## start

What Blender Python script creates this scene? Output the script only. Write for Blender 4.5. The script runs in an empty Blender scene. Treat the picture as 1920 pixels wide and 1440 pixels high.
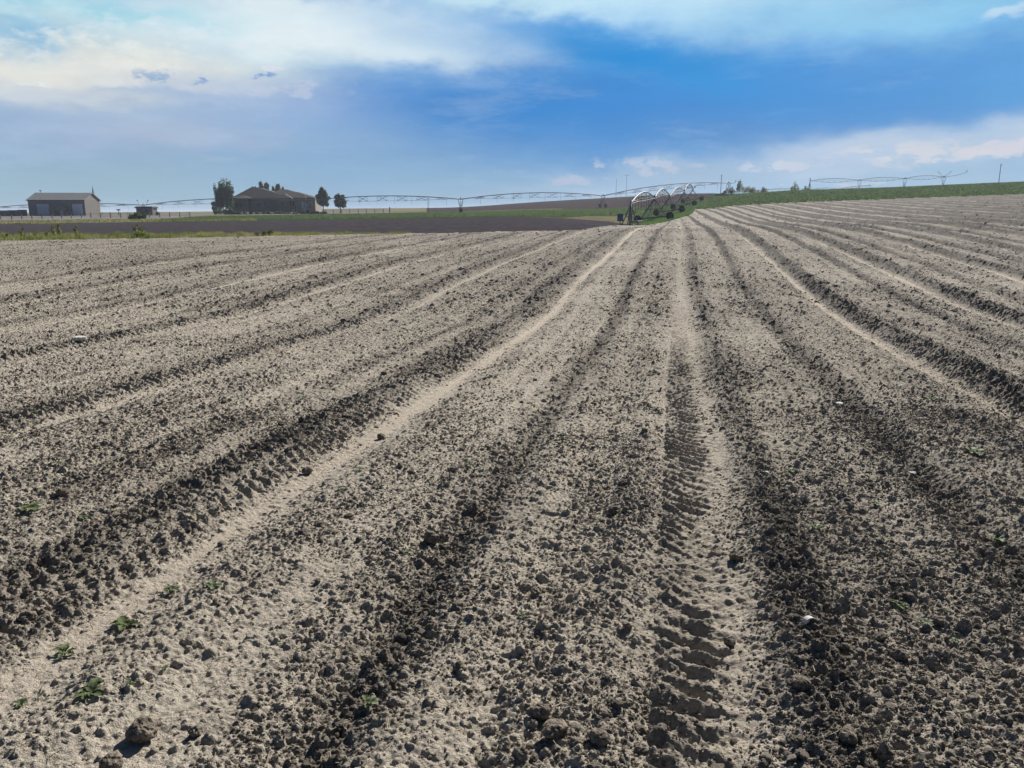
import bpy, bmesh, math, random
import numpy as np
from mathutils import Vector, Matrix
random.seed(4); RNG=np.random.default_rng(11)
C=bpy.context.scene.collection
R=math.radians
F=1450.0; TH=math.atan(320/F); CT,ST=math.cos(TH),math.sin(TH)
FH=F/CT; YAW=math.atan((1270-960)/FH); EYE=1.7
HX,HY=-math.sin(YAW),math.cos(YAW); RX,RY=math.cos(YAW),math.sin(YAW)
def slope(py):
    v=np.asarray(py,float)-720; return -(F*ST+v*CT)/(F*CT-v*ST)
def cam2w(xc,yc): return xc*RX+yc*HX, xc*RY+yc*HY
def w2cam(x,y): return x*RX+y*RY, x*HX+y*HY
NEAR=[(.3,1.70),(3,1.70),(6,1.74),(10,1.86),(15,1.95)]
COLS={ # column px : (depth, picture row)
-900:[(28,488),(50,455),(62,444),(130,424),(180,416),(250,408),(300,408),(420,407),(800,401),(4000,399.5)],
0:[(28,486),(50,452),(62,441),(130,420),(180,413),(250,403.5),(290,407),(420,406),(800,399.5),(4000,399)],
350:[(28,482),(50,445),(62,438),(130,415),(180,409),(250,401.5),(290,404),(420,402),(800,397.5),(4000,398)],
650:[(28,479),(50,439),(62,435),(130,411),(180,407),(250,402.5),(300,395),(400,391.5),(800,391),(4000,395)],
860:[(28,478),(50,434.5),(62,431),(130,407),(180,404),(250,399.5),(300,393.5),(400,390),(800,390.5),(4000,395)],
1000:[(28,478),(48,431.5),(62,428.5),(130,405),(180,402),(260,394.5),(500,378),(800,384),(4000,395)],
1180:[(28,478),(45,430),(62,427),(105,425),(135,421),(160,410),(180,402),(270,391),(500,367),(800,378),(4000,394)],
1250:[(28,478),(45,429),(62,425),(105,423),(131,420.5),(145,418),(167,405),(200,402.5),(232,388.5),(500,363),(800,376),(4000,394)],
1330:[(28,477),(45,428.5),(60,421.5),(85,407),(130,389),(180,383),(250,370),(500,361),(800,376),(4000,394)],
1450:[(28,476),(45,427.5),(60,419.5),(85,403),(130,382),(180,370),(250,356.5),(400,366),(800,384),(4000,395)],
1650:[(28,473),(45,422),(60,412),(85,394),(130,375),(180,363),(250,350),(400,364),(800,384),(4000,395)],
1920:[(28,469),(45,414),(60,401),(85,384),(130,365.5),(180,352),(250,337.5),(400,358),(800,384),(4000,395)],
2800:[(28,460),(45,402),(60,388),(85,370),(130,350),(180,336),(250,320),(400,350),(800,380),(4000,395)]}
_LY=np.linspace(math.log(.3),math.log(4000),500); _PC=np.linspace(-900,2800,371)
def _tab():
    ks=sorted(COLS); T=[]
    for k in ks:
        D=[d for d,_ in NEAR]+[d for d,_ in COLS[k]]
        Z=[-h for _,h in NEAR]+[float(slope(r))*d for d,r in COLS[k]]
        t=np.interp(_LY,np.log(D),Z); T.append(t)
    T=np.array(T)
    # smooth along distance (gaussian in log depth), then blend columns
    w=np.exp(-.5*(np.arange(-14,15)/5.)**2); w/=w.sum()
    T=np.array([np.convolve(np.pad(t,14,mode='edge'),w,'valid') for t in T])
    O=np.array([np.interp(_PC,ks,T[:,j]) for j in range(len(_LY))]).T
    w=np.exp(-.5*(np.arange(-12,13)/4.)**2); w/=w.sum()
    return np.apply_along_axis(lambda a:np.convolve(np.pad(a,12,mode='edge'),w,'valid'),0,O)
_T=_tab()
def zbase(x,y):
    xc,yc=w2cam(np.asarray(x,float),np.asarray(y,float))
    r=np.hypot(xc,yc)
    ycc=np.maximum(yc,np.maximum(.3,.25*r)); p=960+FH*xc/ycc
    a=np.clip((p+900)/10,0,369.999); b=np.clip((np.log(ycc)-_LY[0])/(_LY[1]-_LY[0]),0,498.999)
    i=a.astype(int); j=b.astype(int); fa=a-i; fb=b-j
    return (_T[i,j]*(1-fa)*(1-fb)+_T[i+1,j]*fa*(1-fb)+_T[i,j+1]*(1-fa)*fb+_T[i+1,j+1]*fa*fb)
def onground(px,py):
    v=py-720; s=float(slope(py)); k=(px-960)/(F*CT-v*ST)
    D=np.exp(np.linspace(math.log(1),math.log(900),6000))
    x,y=cam2w(D*k,D); z=zbase(x,y)
    h=np.nonzero(z>=s*D)[0]
    return (x[h[0]],y[h[0]],D[h[0]]) if len(h) else None
# ---------------------------------------------------------------- camera, sun, sky, exposure
scn=bpy.context.scene
cd=bpy.data.cameras.new('camera'); cam=bpy.data.objects.new('camera',cd); C.objects.link(cam); scn.camera=cam
cd.sensor_width=36; cd.lens=36*F/1920; cd.clip_start=.05; cd.clip_end=20000
cam.location=(0,0,0); cam.rotation_euler=(R(90)-TH,0,YAW)
SUN_AZ=R(28); SUN_EL=R(34)          # azimuth to the right of the viewing direction
sx,sy=cam2w(math.sin(SUN_AZ),math.cos(SUN_AZ))
sdir=Vector((sx*math.cos(SUN_EL),sy*math.cos(SUN_EL),math.sin(SUN_EL)))
ld=bpy.data.lights.new('sun','SUN'); ld.energy=4.8; ld.angle=R(.53); ld.color=(1,.955,.88)
sun=bpy.data.objects.new('sun',ld); C.objects.link(sun); sun.rotation_euler=sdir.to_track_quat('Z','Y').to_euler()
scn.view_settings.view_transform='Standard'; scn.view_settings.look='None'
scn.view_settings.gamma=1; scn.view_settings.exposure=.62
def lin(c):
    return tuple((v/255/12.92 if v/255<=.04045 else ((v/255+.055)/1.055)**2.4) for v in c)
def px2ae(px,py):
    v=py-720; k=F*CT-v*ST; xc=(px-960)/k; z=-(F*ST+v*CT)/k
    return math.atan2(xc,1),math.atan2(z,math.hypot(xc,1))
class N:      # arithmetic on shader sockets
    nt=None
    def __init__(s,k): s.k=k
    @staticmethod
    def m(op,*a):
        n=N.nt.nodes.new('ShaderNodeMath'); n.operation=op
        for i,v in enumerate(a):
            if isinstance(v,N): N.nt.links.new(v.k,n.inputs[i])
            else: n.inputs[i].default_value=v
        return N(n.outputs[0])
    def __add__(s,o): return N.m('ADD',s,o)
    def __sub__(s,o): return N.m('SUBTRACT',s,o)
    def __mul__(s,o): return N.m('MULTIPLY',s,o)
    __radd__=__add__; __rmul__=__mul__
def mixc(nt,f,a,b):
    n=nt.nodes.new('ShaderNodeMix'); n.data_type='RGBA'; n.clamp_factor=True
    for i,v in ((0,f),(6,a),(7,b)):
        if isinstance(v,N): v=v.k
        if isinstance(v,(int,float)): n.inputs[i].default_value=v
        elif isinstance(v,(tuple,list)): n.inputs[i].default_value=(*v[:3],1)
        else: nt.links.new(v,n.inputs[i])
    return n.outputs[2]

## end

Requirements — Your task is to repeat the data above exactly while excluding the pictures.

Response —
What Blender Python script creates this scene? Output the script only. Write for Blender 4.5. The script runs in an empty Blender scene. Treat the picture as 1920 pixels wide and 1440 pixels high.
import bpy, bmesh, math, random
import numpy as np
from mathutils import Vector, Matrix
random.seed(4); RNG=np.random.default_rng(11)
C=bpy.context.scene.collection
R=math.radians
F=1450.0; TH=math.atan(320/F); CT,ST=math.cos(TH),math.sin(TH)
FH=F/CT; YAW=math.atan((1270-960)/FH); EYE=1.7
HX,HY=-math.sin(YAW),math.cos(YAW); RX,RY=math.cos(YAW),math.sin(YAW)
def slope(py):
    v=np.asarray(py,float)-720; return -(F*ST+v*CT)/(F*CT-v*ST)
def cam2w(xc,yc): return xc*RX+yc*HX, xc*RY+yc*HY
def w2cam(x,y): return x*RX+y*RY, x*HX+y*HY
NEAR=[(.3,1.70),(3,1.70),(6,1.74),(10,1.86),(15,1.95)]
COLS={ # column px : (depth, picture row)
-900:[(28,488),(50,455),(62,444),(130,424),(180,416),(250,408),(300,408),(420,407),(800,401),(4000,399.5)],
0:[(28,486),(50,452),(62,441),(130,420),(180,413),(250,403.5),(290,407),(420,406),(800,399.5),(4000,399)],
350:[(28,482),(50,445),(62,438),(130,415),(180,409),(250,401.5),(290,404),(420,402),(800,397.5),(4000,398)],
650:[(28,479),(50,439),(62,435),(130,411),(180,407),(250,402.5),(300,395),(400,391.5),(800,391),(4000,395)],
860:[(28,478),(50,434.5),(62,431),(130,407),(180,404),(250,399.5),(300,393.5),(400,390),(800,390.5),(4000,395)],
1000:[(28,478),(48,431.5),(62,428.5),(130,405),(180,402),(260,394.5),(500,378),(800,384),(4000,395)],
1180:[(28,478),(45,430),(62,427),(105,425),(135,421),(160,410),(180,402),(270,391),(500,367),(800,378),(4000,394)],
1250:[(28,478),(45,429),(62,425),(105,423),(131,420.5),(145,418),(167,405),(200,402.5),(232,388.5),(500,363),(800,376),(4000,394)],
1330:[(28,477),(45,428.5),(60,421.5),(85,407),(130,389),(180,383),(250,370),(500,361),(800,376),(4000,394)],
1450:[(28,476),(45,427.5),(60,419.5),(85,403),(130,382),(180,370),(250,356.5),(400,366),(800,384),(4000,395)],
1650:[(28,473),(45,422),(60,412),(85,394),(130,375),(180,363),(250,350),(400,364),(800,384),(4000,395)],
1920:[(28,469),(45,414),(60,401),(85,384),(130,365.5),(180,352),(250,337.5),(400,358),(800,384),(4000,395)],
2800:[(28,460),(45,402),(60,388),(85,370),(130,350),(180,336),(250,320),(400,350),(800,380),(4000,395)]}
_LY=np.linspace(math.log(.3),math.log(4000),500); _PC=np.linspace(-900,2800,371)
def _tab():
    ks=sorted(COLS); T=[]
    for k in ks:
        D=[d for d,_ in NEAR]+[d for d,_ in COLS[k]]
        Z=[-h for _,h in NEAR]+[float(slope(r))*d for d,r in COLS[k]]
        t=np.interp(_LY,np.log(D),Z); T.append(t)
    T=np.array(T)
    # smooth along distance (gaussian in log depth), then blend columns
    w=np.exp(-.5*(np.arange(-14,15)/5.)**2); w/=w.sum()
    T=np.array([np.convolve(np.pad(t,14,mode='edge'),w,'valid') for t in T])
    O=np.array([np.interp(_PC,ks,T[:,j]) for j in range(len(_LY))]).T
    w=np.exp(-.5*(np.arange(-12,13)/4.)**2); w/=w.sum()
    return np.apply_along_axis(lambda a:np.convolve(np.pad(a,12,mode='edge'),w,'valid'),0,O)
_T=_tab()
def zbase(x,y):
    xc,yc=w2cam(np.asarray(x,float),np.asarray(y,float))
    r=np.hypot(xc,yc)
    ycc=np.maximum(yc,np.maximum(.3,.25*r)); p=960+FH*xc/ycc
    a=np.clip((p+900)/10,0,369.999); b=np.clip((np.log(ycc)-_LY[0])/(_LY[1]-_LY[0]),0,498.999)
    i=a.astype(int); j=b.astype(int); fa=a-i; fb=b-j
    return (_T[i,j]*(1-fa)*(1-fb)+_T[i+1,j]*fa*(1-fb)+_T[i,j+1]*(1-fa)*fb+_T[i+1,j+1]*fa*fb)
def onground(px,py):
    v=py-720; s=float(slope(py)); k=(px-960)/(F*CT-v*ST)
    D=np.exp(np.linspace(math.log(1),math.log(900),6000))
    x,y=cam2w(D*k,D); z=zbase(x,y)
    h=np.nonzero(z>=s*D)[0]
    return (x[h[0]],y[h[0]],D[h[0]]) if len(h) else None
# ---------------------------------------------------------------- camera, sun, sky, exposure
scn=bpy.context.scene
cd=bpy.data.cameras.new('camera'); cam=bpy.data.objects.new('camera',cd); C.objects.link(cam); scn.camera=cam
cd.sensor_width=36; cd.lens=36*F/1920; cd.clip_start=.05; cd.clip_end=20000
cam.location=(0,0,0); cam.rotation_euler=(R(90)-TH,0,YAW)
SUN_AZ=R(28); SUN_EL=R(34)          # azimuth to the right of the viewing direction
sx,sy=cam2w(math.sin(SUN_AZ),math.cos(SUN_AZ))
sdir=Vector((sx*math.cos(SUN_EL),sy*math.cos(SUN_EL),math.sin(SUN_EL)))
ld=bpy.data.lights.new('sun','SUN'); ld.energy=4.8; ld.angle=R(.53); ld.color=(1,.955,.88)
sun=bpy.data.objects.new('sun',ld); C.objects.link(sun); sun.rotation_euler=sdir.to_track_quat('Z','Y').to_euler()
scn.view_settings.view_transform='Standard'; scn.view_settings.look='None'
scn.view_settings.gamma=1; scn.view_settings.exposure=.62
def lin(c):
    return tuple((v/255/12.92 if v/255<=.04045 else ((v/255+.055)/1.055)**2.4) for v in c)
def px2ae(px,py):
    v=py-720; k=F*CT-v*ST; xc=(px-960)/k; z=-(F*ST+v*CT)/k
    return math.atan2(xc,1),math.atan2(z,math.hypot(xc,1))
class N:      # arithmetic on shader sockets
    nt=None
    def __init__(s,k): s.k=k
    @staticmethod
    def m(op,*a):
        n=N.nt.nodes.new('ShaderNodeMath'); n.operation=op
        for i,v in enumerate(a):
            if isinstance(v,N): N.nt.links.new(v.k,n.inputs[i])
            else: n.inputs[i].default_value=v
        return N(n.outputs[0])
    def __add__(s,o): return N.m('ADD',s,o)
    def __sub__(s,o): return N.m('SUBTRACT',s,o)
    def __mul__(s,o): return N.m('MULTIPLY',s,o)
    __radd__=__add__; __rmul__=__mul__
def mixc(nt,f,a,b):
    n=nt.nodes.new('ShaderNodeMix'); n.data_type='RGBA'; n.clamp_factor=True
    for i,v in ((0,f),(6,a),(7,b)):
        if isinstance(v,N): v=v.k
        if isinstance(v,(int,float)): n.inputs[i].default_value=v
        elif isinstance(v,(tuple,list)): n.inputs[i].default_value=(*v[:3],1)
        else: nt.links.new(v,n.inputs[i])
    return n.outputs[2]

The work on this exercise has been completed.